In 1993 the Unknown Australian Soldier was brought home from the Adelaide Cemetery near Villers-Bretonneaux in France.
The Unknown Australian Soldier laid in state at Kings Hall in Parliament house and was then interred in the Hall of Memory at the Australian War Memorial on 11 Nov 1993. He was buried in a Tasmanian Blackwood coffin with a slouch hat and a sprig of wattle, and soil from the Pozieres battlefield was scattered in the Tomb.
On 25 May 2000, the remains of an unidentified Canadian soldier who died in the First World War were repatriated from France and buried in a special tomb in front of the National War Memorial in Ottawa.
On May 23rd, a Canadian Forces aircraft flew to France to bring the Unknown Soldier back to Canada. On board was a delegation consisting of a Canadian Forces contingent including a 45-person guard, a bearer party, and a chaplain. The Veterans Affairs contingent contained veterans and civilians, including two representatives of Canadian youth.
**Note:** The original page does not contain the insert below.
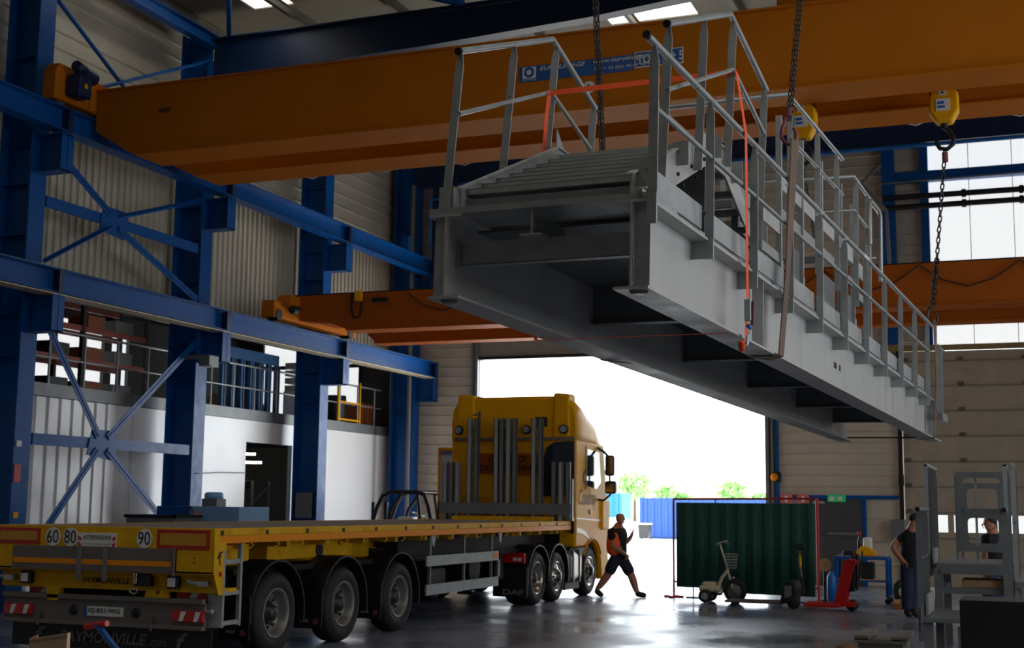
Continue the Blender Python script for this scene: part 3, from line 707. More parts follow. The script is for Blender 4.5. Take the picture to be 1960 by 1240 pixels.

On the evening of May 25th, the casket carrying the remains of the Unknown Soldier was transported to Parliament Buildings, where he was placed in the Hall Of Honour.
He laid in state there for three days, until the morning of May 28th, so that Canadians could view the casket and pay their respect.
In the afternoon of May 28th, the Unknown Soldier was transported from Parliament Hill to the National War Memorial on a horse-drawn gun carriage provided by the Royal Canadian Mounted Police. The funeral cortege included the Governor General of Canada and Prime Minister of Canada, veterans, Canadian Forces personnel and members of the RCMP.
In a ceremony which aired on national television, the Unknown Soldier was laid to rest in a specially-designed sarcophagus directly in front of the War Memorial.